LCD panel maker Innolux Corp (群創) yesterday reported an eight-quarter losing streak due to reduced working days from the Lunar New Year holidays and slack seasonality last quarter.
Losses widened to NT$4.1 billion (US$126 million) from NT$3.24 billion in the fourth quarter last year. Compared with the same period last year, losses have narrowed significantly from NT$7.77 billion.
Innolux’s average selling price dropped for the third consecutive quarter to US$263 per unit last quarter, sliding about 2.23 percent from US$269 in the fourth quarter last year.
Photo: Chen Mei-ying, Taipei Times
Innolux said the prices of TV panels climbed last quarter, benefiting from restocking demand as major sports games, including the Paris Olympics and UEFA Euro, are set to take place in the second half of this year.
Gross margin improved to 4.2 percent last quarter from 3.4 percent in the third quarter and minus- 7 percent in the first quarter of last year. Revenue shrank 5 percent quarter-on-quarter, but rose 11 percent year-on-year, to NT$50.49 billion in the first quarter.

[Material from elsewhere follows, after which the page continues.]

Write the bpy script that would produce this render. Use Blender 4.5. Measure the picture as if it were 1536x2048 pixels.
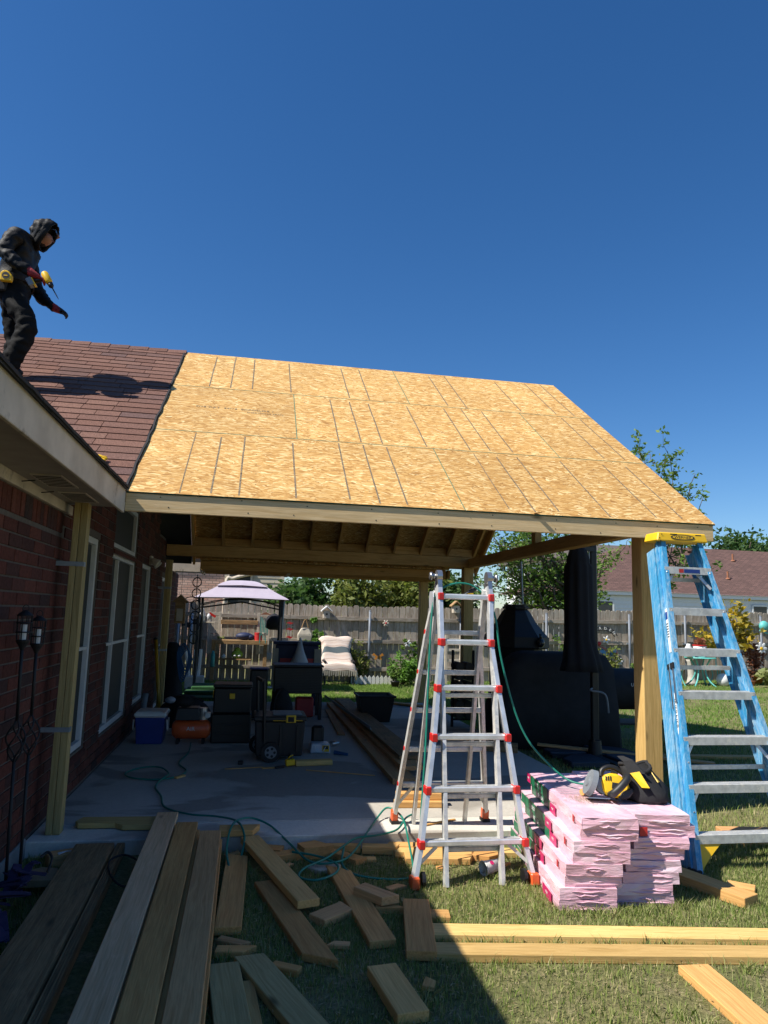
import bpy, bmesh, math, random
import numpy as np
from mathutils import Vector, Matrix

random.seed(7)
rng = np.random.default_rng(11)
for _o in list(bpy.data.objects):
    bpy.data.objects.remove(_o)
scene = bpy.context.scene
COL = scene.collection

# ------------------------------------------------------------------ camera
def cam_matrix(yaw, pitch, roll, pos):
    y, p, r = map(math.radians, (yaw, pitch, roll))
    fwd = Vector((math.sin(y)*math.cos(p), math.cos(y)*math.cos(p), math.sin(p)))
    right = Vector((math.cos(y), -math.sin(y), 0))
    up = right.cross(fwd)
    R = right*math.cos(r) + up*math.sin(r)
    U = up*math.cos(r) - right*math.sin(r)
    m = Matrix((R, U, -fwd)).transposed().to_4x4()
    m.translation = pos
    return m
cam_data = bpy.data.cameras.new('camera')
cam = bpy.data.objects.new('camera', cam_data)
COL.objects.link(cam)
cam.matrix_world = cam_matrix(10.27, 8.2, 1.67, Vector((0, 0, 1.6)))
cam_data.sensor_fit = 'VERTICAL'
cam_data.sensor_height = 36.0
cam_data.sensor_width = 27.0
cam_data.lens = 1440.0/2048.0*36.0
cam_data.clip_start = 0.05
cam_data.clip_end = 2000
scene.camera = cam

# ------------------------------------------------------------------ sky, sun, exposure
SUN = Vector((-1.934, -0.495, 2.37)).normalized()      # towards the sun
world = bpy.data.worlds.new('World')
scene.world = world
world.use_nodes = True
wn = world.node_tree.nodes
sky = wn.new('ShaderNodeTexSky')
sky.sky_type = 'NISHITA'
sky.sun_disc = False
sky.sun_elevation = math.asin(SUN.z)
sky.sun_rotation = math.atan2(SUN.x, SUN.y)
sky.altitude = 200
sky.air_density = 1.0
sky.dust_density = 0.3
sky.ozone_density = 5.0
wn['Background'].inputs[1].default_value = 0.088
hue = wn.new('ShaderNodeHueSaturation')
hue.inputs['Saturation'].default_value = 1.24
hue.inputs['Hue'].default_value = 0.504
world.node_tree.links.new(sky.outputs[0], hue.inputs['Color'])
world.node_tree.links.new(hue.outputs[0], wn['Background'].inputs[0])
sd = bpy.data.lights.new('sun', 'SUN')
sd.energy = 5.0
sd.angle = math.radians(0.5)
sd.color = (1.0, 0.95, 0.86)
sun = bpy.data.objects.new('sun', sd)
COL.objects.link(sun)
sun.rotation_euler = (-SUN).to_track_quat('-Z', 'Y').to_euler()
sun.location = SUN*40
scene.view_settings.view_transform = 'Standard'
scene.view_settings.look = 'None'
scene.view_settings.exposure = 0.55
scene.view_settings.gamma = 1.0
scene.cycles.max_bounces = 5
scene.cycles.diffuse_bounces = 2
scene.cycles.glossy_bounces = 3
scene.cycles.transparent_max_bounces = 6

# ------------------------------------------------------------------ mesh helpers
V = Vector
class MB:
    """collects vertices and faces of one mesh"""
    def __init__(s):
        s.v = []; s.f = []; s.m = []; s.cur = 0
    def add(s, vs, fs):
        b = len(s.v)
        s.v += [tuple(x) for x in vs]
        for f in fs:
            s.f.append(tuple(b+i for i in f)); s.m.append(s.cur)
        return s
    def hexa(s, c):
        return s.add(c, [(0,3,2,1),(4,5,6,7),(0,1,5,4),(1,2,6,5),(2,3,7,6),(3,0,4,7)])
    def box(s, x0, x1, y0, y1, z0, z1):
        return s.hexa([(x0,y0,z0),(x1,y0,z0),(x1,y1,z0),(x0,y1,z0),(x0,y0,z1),(x1,y0,z1),(x1,y1,z1),(x0,y1,z1)])
    def beam(s, p0, p1, w, h, up=(0,0,1), w1=None, h1=None):
        p0, p1 = V(p0), V(p1)
        d = (p1-p0).normalized(); u = V(up)
        if abs(d.dot(u.normalized())) > .98: u = V((0,1,0))
        sx = d.cross(u).normalized(); sz = sx.cross(d).normalized()
        w1 = w if w1 is None else w1; h1 = h if h1 is None else h1
        def ring(p, a, b): return [p-sx*a/2-sz*b/2, p+sx*a/2-sz*b/2, p+sx*a/2+sz*b/2, p-sx*a/2+sz*b/2]
        A = ring(p0, w, h); B = ring(p1, w1, h1)
        return s.add(A+B, [(0,1,2,3),(7,6,5,4),(0,4,5,1),(1,5,6,2),(2,6,7,3),(3,7,4,0)])
    def cyl(s, p0, p1, r0, r1=None, n=12, caps=True):
        r1 = r0 if r1 is None else r1
        return s.tube([p0, p1], [r0, r1], n, caps)
    def tube(s, path, r, n=8, caps=True, closed=False):
        P = [V(p) for p in path]; k = len(P)
        R = r if isinstance(r, (list, tuple)) else [r]*k
        base = len(s.v); prev = None
        for i in range(k):
            if closed: t = (P[(i+1) % k]-P[i-1])
            else: t = P[min(i+1, k-1)]-P[max(i-1, 0)]
            t = t.normalized() if t.length > 1e-9 else V((0,0,1))
            if prev is None:
                a = V((0,0,1)) if abs(t.z) < .9 else V((1,0,0))
                nrm = t.cross(a).normalized()
            else:
                nrm = (prev - t*prev.dot(t))
                nrm = nrm.normalized() if nrm.length > 1e-9 else t.orthogonal().normalized()
            prev = nrm; bn = t.cross(nrm)
            for j in range(n):
                an = 2*math.pi*j/n
                s.v.append(tuple(P[i]+(nrm*math.cos(an)+bn*math.sin(an))*R[i]))
        kk = k if closed else k-1
        for i in range(kk):
            a0 = base+i*n; b0 = base+((i+1) % k)*n
            for j in range(n):
                s.f.append((a0+j, a0+(j+1) % n, b0+(j+1) % n, b0+j)); s.m.append(s.cur)
        if caps and not closed:
            s.f.append(tuple(base+j for j in reversed(range(n)))); s.m.append(s.cur)
            s.f.append(tuple(base+(k-1)*n+j for j in range(n))); s.m.append(s.cur)
        return s
    def lathe(s, prof, c=(0,0,0), n=20, sx=1, sy=1, cap=True):
        base = len(s.v); k = len(prof)
        for (r, z) in prof:
            for j in range(n):
                a = 2*math.pi*j/n
                s.v.append((c[0]+r*math.cos(a)*sx, c[1]+r*math.sin(a)*sy, c[2]+z))
        for i in range(k-1):
            for j in range(n):
                s.f.append((base+i*n+j, base+i*n+(j+1) % n, base+(i+1)*n+(j+1) % n, base+(i+1)*n+j)); s.m.append(s.cur)
        if cap:
            s.f.append(tuple(base+j for j in reversed(range(n)))); s.m.append(s.cur)
            s.f.append(tuple(base+(k-1)*n+j for j in range(n))); s.m.append(s.cur)
        return s
    def loft(s, rings, cap=True):
        base = len(s.v); n = len(rings[0])
        for r in rings: s.v += [tuple(p) for p in r]
        for i in range(len(rings)-1):
            for j in range(n):
                s.f.append((base+i*n+j, base+i*n+(j+1) % n, base+(i+1)*n+(j+1) % n, base+(i+1)*n+j)); s.m.append(s.cur)
        if cap:
            s.f.append(tuple(base+j for j in reversed(range(n)))); s.m.append(s.cur)
            s.f.append(tuple(base+(len(rings)-1)*n+j for j in range(n))); s.m.append(s.cur)
        return s
    def prism(s, poly, o, ax, ay, az, t):
        o, ax, ay, az = V(o), V(ax), V(ay), V(az)
        A = [o+ax*p[0]+ay*p[1] for p in poly]; B = [a+az*t for a in A]
        return s.loft([A, B])
    def ball(s, c, rx, ry=None, rz=None, n=10, k=6):
        ry = ry or rx; rz = rz or rx
        prof = []
        base = len(s.v)
        for i in range(k+1):
            th = math.pi*i/k
            for j in range(n):
                a = 2*math.pi*j/n
                s.v.append((c[0]+rx*math.sin(th)*math.cos(a), c[1]+ry*math.sin(th)*math.sin(a), c[2]-rz*math.cos(th)))
        for i in range(k):
            for j in range(n):
                s.f.append((base+i*n+j, base+i*n+(j+1) % n, base+(i+1)*n+(j+1) % n, base+(i+1)*n+j)); s.m.append(s.cur)
        return s
    def xf(s, M, start=0):
        s.v[start:] = [tuple(M @ V(p)) for p in s.v[start:]]
        return s
    def mesh(s, name, smooth=False, bevel=0):
        me = bpy.data.meshes.new(name)
        me.from_pydata(s.v, [], s.f)
        if any(s.m): me.polygons.foreach_set('material_index', s.m)
        if bevel:
            bm = bmesh.new(); bm.from_mesh(me)
            bmesh.ops.bevel(bm, geom=bm.edges[:], offset=bevel, segments=1, affect='EDGES', clamp_overlap=True)
            bm.to_mesh(me); bm.free()
        if smooth:
            me.polygons.foreach_set('use_smooth', [True]*len(me.polygons))
        me.update()
        return me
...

“With the world’s three major sports events approaching, [TV vendors’] new product launches and China’s 618 promotion activities should stimulate panel demand during the second quarter,” it said yesterday, adding that factory utilization and production efficiency would be enhanced to match market changes and customer demand.
Large-sized panels, mostly used in TVs and computers, are expected to grow about 13 or 14 percent this quarter, while the average selling prices for those panels would climb about 5 percent sequentially this quarter, it said.

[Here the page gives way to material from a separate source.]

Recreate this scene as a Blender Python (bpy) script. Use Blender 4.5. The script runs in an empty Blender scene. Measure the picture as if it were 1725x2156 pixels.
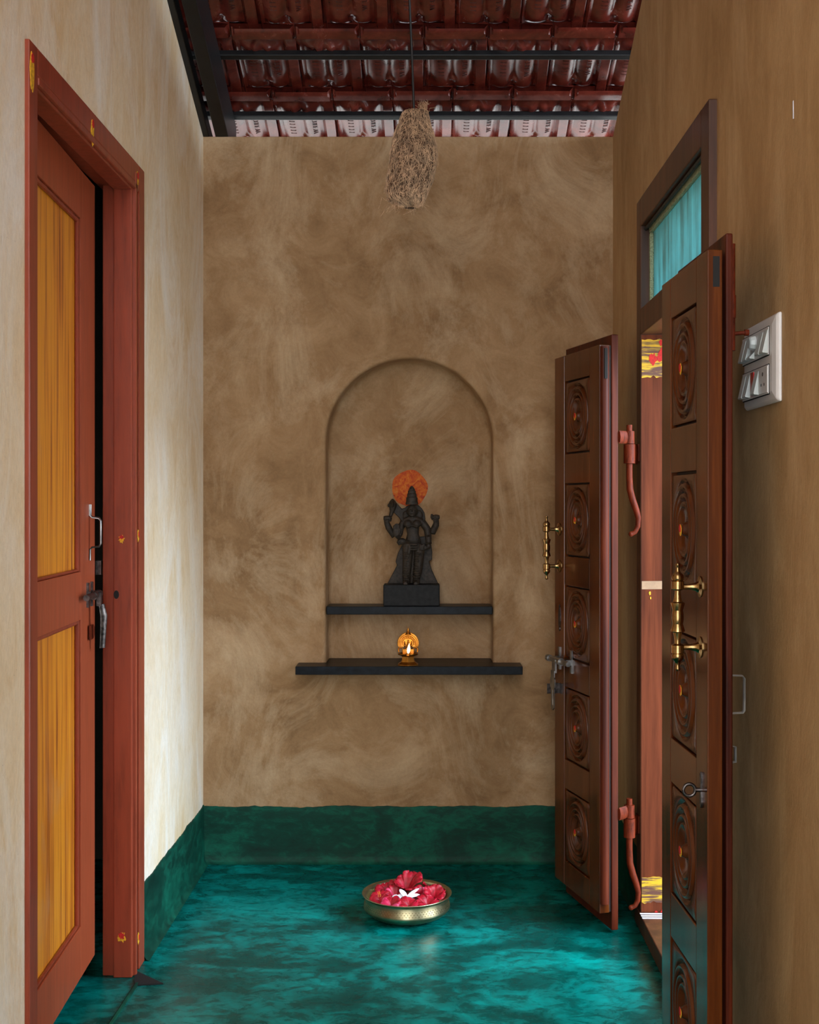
import bpy, bmesh, math, random
from mathutils import Vector, Matrix, noise
random.seed(7)
sc = bpy.context.scene
COL = sc.collection
PI = math.pi

# ------------------------------------------------------------------ camera, world, lights, exposure
H = 1.35                      # eye height
U = H / 757.0                 # metres per picture pixel at the back wall
F = 2550.0
D = F * U                     # distance to the back wall
XL, XR = -479 * U, 384 * U    # side walls
cam_d = bpy.data.cameras.new('camera')
cam = bpy.data.objects.new('camera', cam_d)
COL.objects.link(cam)
cam.location = (0, 0, H)
cam.rotation_euler = (PI / 2, 0, 0)
cam_d.sensor_width = 36.0
cam_d.lens = F / 2156.0 * 36.0
cam_d.shift_x = -44.5 / 2156.0
cam_d.shift_y = -18.0 / 2156.0
cam_d.clip_start = 0.05
sc.camera = cam

w = bpy.data.worlds.new('sky'); sc.world = w; w.use_nodes = True
nt = w.node_tree; nt.nodes.clear()
wo = nt.nodes.new('ShaderNodeOutputWorld'); bg = nt.nodes.new('ShaderNodeBackground')
bg.inputs['Color'].default_value = (0.92, 0.96, 1.0, 1); bg.inputs['Strength'].default_value = 6.0
nt.links.new(bg.outputs[0], wo.inputs[0])

def area(name, loc, target, sx, sy, power, col):
    l = bpy.data.lights.new(name, 'AREA'); l.shape = 'RECTANGLE'; l.size = sx; l.size_y = sy
    l.energy = power; l.color = col
    o = bpy.data.objects.new(name, l); COL.objects.link(o); o.location = loc
    o.rotation_euler = (Vector(target) - Vector(loc)).to_track_quat('-Z', 'Y').to_euler()
    return o
# open sky over the courtyard to the right, falling through the door
area('courtyard_skylight', (6.6, 1.3, 4.7), (-0.4, 4.1, 0.4), 4.6, 4.0, 1500, (0.52, 0.74, 1.0))

vs = sc.view_settings
sc.display_settings.display_device = 'sRGB'
vs.view_transform = 'Standard'; vs.look = 'None'; vs.exposure = 0.0; vs.gamma = 1.0; vs.use_curve_mapping = False

# ------------------------------------------------------------------ helpers
def P(px, py, k):
    return Vector(((px - 907) * U / k, D / k, H - (py - 1060) * U / k))

def lin(c):
    c = c / 255.0
    return c / 12.92 if c <= 0.04045 else ((c + 0.055) / 1.055) ** 2.4
def rgb(r, g, b): return (lin(r), lin(g), lin(b), 1)

class MB:
    def __init__(s): s.bm = bmesh.new(); s.mi = 0
    def _f(s, vs_):
        try:
            f = s.bm.faces.new(vs_); f.material_index = s.mi; return f
        except ValueError: return None
    def box(s, x0, x1, y0, y1, z0, z1, M=None):
        pts = [(x0,y0,z0),(x1,y0,z0),(x1,y1,z0),(x0,y1,z0),(x0,y0,z1),(x1,y0,z1),(x1,y1,z1),(x0,y1,z1)]
        v = [s.bm.verts.new(M @ Vector(p) if M else p) for p in pts]
        for q in ((0,3,2,1),(4,5,6,7),(0,1,5,4),(1,2,6,5),(2,3,7,6),(3,0,4,7)): s._f([v[i] for i in q])
        return s
    def prism(s, poly, vec, M=None):
        vec = Vector(vec)
        a = [Vector(p) for p in poly]; b = [p + vec for p in a]
        if M: a = [M @ p for p in a]; b = [M @ p for p in b]
        va = [s.bm.verts.new(p) for p in a]; vb = [s.bm.verts.new(p) for p in b]
        s._f(va[::-1]); s._f(vb)
        n = len(va)
        for i in range(n): s._f([va[i], va[(i+1)%n], vb[(i+1)%n], vb[i]])
        return s
    def lathe(s, prof, M=None, seg=24, sx=1.0, sy=1.0, cap=True, ph=0.0):
        rings = []
        for r, z in prof:
            ring = []
            for i in range(seg):
                a = 2*PI*i/seg + ph
                p = Vector((r*sx*math.cos(a), r*sy*math.sin(a), z))
                ring.append(s.bm.verts.new(M @ p if M else p))
            rings.append(ring)
        for a, b in zip(rings, rings[1:]):
            for i in range(seg): s._f([a[i], a[(i+1)%seg], b[(i+1)%seg], b[i]])
        if cap: s._f(rings[0][::-1]); s._f(rings[-1])
        return s
    def tube(s, pts, rad, seg=8, flat=1.0, up=None, cap=True):
        pts = [Vector(p) for p in pts]; n = len(pts)
        rr = rad if isinstance(rad, (list, tuple)) else [rad]*n
        rings = []; prev = Vector(up) if up else None
        for i, p in enumerate(pts):
            t = (pts[min(i+1,n-1)] - pts[max(i-1,0)])
            t = t.normalized() if t.length > 1e-9 else Vector((0,0,1))
            if prev is None: prev = t.orthogonal()
            a = prev - t * prev.dot(t)
            a = a.normalized() if a.length > 1e-6 else t.orthogonal().normalized()
            b = t.cross(a); prev = a
            rings.append([s.bm.verts.new(p + rr[i]*(math.cos(2*PI*j/seg)*a + flat*math.sin(2*PI*j/seg)*b)) for j in range(seg)])
        for a, b in zip(rings, rings[1:]):
            for i in range(seg): s._f([a[i], a[(i+1)%seg], b[(i+1)%seg], b[i]])
        if cap: s._f(rings[0][::-1]); s._f(rings[-1])
        return s
    def ell(s, c, r, M=None, nu=16, nv=10):
        c = Vector(c); R = M.to_3x3() if M else Matrix.Identity(3)
        rings = []
        for i in range(1, nv):
            th = PI*i/nv
            rings.append([s.bm.verts.new(c + R @ Vector((r[0]*math.sin(th)*math.cos(2*PI*j/nu), r[1]*math.sin(th)*math.sin(2*PI*j/nu), r[2]*math.cos(th)))) for j in range(nu)])
        top = s.bm.verts.new(c + R @ Vector((0,0,r[2]))); bot = s.bm.verts.new(c + R @ Vector((0,0,-r[2])))
        for j in range(nu):
            s._f([top, rings[0][j], rings[0][(j+1)%nu]]); s._f([bot, rings[-1][(j+1)%nu], rings[-1][j]])
        for a, b in zip(rings, rings[1:]):
            for j in range(nu): s._f([a[j], b[j], b[(j+1)%nu], a[(j+1)%nu]])
        return s
    def grid(s, fn, nu, nv, closed_u=False):
        g = [[s.bm.verts.new(fn(i/(nu if closed_u else nu-1), j/(nv-1))) for i in range(nu)] for j in range(nv)]
        for j in range(nv-1):
            for i in range(nu if closed_u else nu-1):
                s._f([g[j][i], g[j][(i+1)%nu], g[j+1][(i+1)%nu], g[j+1][i]])
        return g
    def build(s, name, mat, parent=None, smooth=None, bevel=0, recalc=True, seg=2):
        if recalc: bmesh.ops.recalc_face_normals(s.bm, faces=s.bm.faces)
        if smooth:
            for f in s.bm.faces: f.smooth = True
            for e in s.bm.edges:
                if len(e.link_faces) == 2 and e.calc_face_angle(0) > math.radians(smooth): e.smooth = False
        me = bpy.data.meshes.new(name)
        o = bpy.data.objects.new(name, me); COL.objects.link(o)
        if parent is not None:
            o.parent = parent
            s.bm.transform(wmat(parent).inverted())
        s.bm.to_mesh(me); s.bm.free()
        for m in (mat if isinstance(mat, (list, tuple)) else [mat]): me.materials.append(m)
        if bevel:
            b = o.modifiers.new('bevel', 'BEVEL'); b.width = bevel; b.segments = seg; b.limit_method = 'ANGLE'; b.angle_limit = math.radians(40)
            b.harden_normals = False
        return o

def wmat(o):
    m = o.matrix_basis.copy()
    while o.parent is not None:
        o = o.parent; m = o.matrix_basis @ m
    return m

def tag(o, label=None, cat=None, group=None, kind=None):
    if label: o['label'] = label
    if cat: o['category'] = cat
    if group: o['group'] = group
    if kind: o['kind'] = kind
    return o
def empty(name, loc, label, cat, group=None, kind=None):
    o = bpy.data.objects.new(name, None); COL.objects.link(o); o.location = loc; o.empty_display_size = 0.05
    return tag(o, label, cat, group, kind)

# ------------------------------------------------------------------ materials
class NT:
    def __init__(s, name):
        s.m = bpy.data.materials.new(name); s.m.use_nodes = True
        s.t = s.m.node_tree; s.b = s.t.nodes['Principled BSDF']
        s.tc = s.t.nodes.new('ShaderNodeTexCoord')
    def n(s, typ, **kw):
        x = s.t.nodes.new(typ)
        for k, v in kw.items(): setattr(x, k, v)
        return x
    def l(s, a, b): s.t.links.new(a, b)
    def coords(s, scale=(1,1,1), rot=(0,0,0)):
        mp = s.n('ShaderNodeMapping'); mp.inputs['Scale'].default_value = scale; mp.inputs['Rotation'].default_value = rot
        s.l(s.tc.outputs['Object'], mp.inputs['Vector']); return mp.outputs['Vector']
    def noise(s, scale, vec=None, detail=6, rough=0.6, dist=0.0):
        x = s.n('ShaderNodeTexNoise'); x.inputs['Scale'].default_value = scale; x.inputs['Detail'].default_value = detail
        x.inputs['Roughness'].default_value = rough; x.inputs['Distortion'].default_value = dist
        s.l(vec if vec is not None else s.tc.outputs['Object'], x.inputs['Vector']); return x.outputs['Fac']
    def ramp(s, fac, stops):
        x = s.n('ShaderNodeValToRGB'); e = x.color_ramp.elements
        while len(e) < len(stops): e.new(0.5)
        for el, (p, c) in zip(e, stops): el.position = p; el.color = c
        s.l(fac, x.inputs['Fac']); return x.outputs['Color']
    def mix(s, fac, a, b, mode='MIX'):
        x = s.n('ShaderNodeMix', data_type='RGBA', blend_type=mode)
        if isinstance(fac, (int, float)): x.inputs[0].default_value = fac
        else: s.l(fac, x.inputs[0])
        for v, i in ((a, 6), (b, 7)):
            if isinstance(v, tuple): x.inputs[i].default_value = v
            else: s.l(v, x.inputs[i])
        return x.outputs[2]
    def math(s, op, a, b):
        x = s.n('ShaderNodeMath', operation=op)
        for v, i in ((a, 0), (b, 1)):
            if isinstance(v, (int, float)): x.inputs[i].default_value = v
            else: s.l(v, x.inputs[i])
        return x.outputs[0]
    def color(s, c):
        if isinstance(c, tuple): s.b.inputs['Base Color'].default_value = c
        else: s.l(c, s.b.inputs['Base Color'])
    def rough(s, r):
        if isinstance(r, (int, float)): s.b.inputs['Roughness'].default_value = r
        else: s.l(r, s.b.inputs['Roughness'])
    def bump(s, h, strength=0.3, dist=0.01):
        x = s.n('ShaderNodeBump'); x.inputs['Strength'].default_value = strength; x.inputs['Distance'].default_value = dist
        s.l(h, x.inputs['Height']); s.l(x.outputs[0], s.b.inputs['Normal'])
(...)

However, shipments of its small and medium-sized panels used in smartphones and cars are expected to drop about 7 or 8 percent on a quarterly basis, it added.
Innolux’s board of directors has approved a capital spending budget of NT$21 billion for this year, slightly lower than last year’s NT$22.5 billion.
It is accelerating its transformation efforts to expand into advanced chip packaging, auto displays and other new businesses beyond flat panels, Innolux said, adding that non-display products made up 28 percent of the company’s total revenue last year.
Innolux’s board of directors also approved a NT$10.89 billion capital reduction by canceling 1.089 billion shares, a 12 percent reduction of its total capital shares, it said, adding that the company would return NT$1.2 per share to shareholders.
After the latest adjustment, Innolux would have 7.99 billion in capital shares.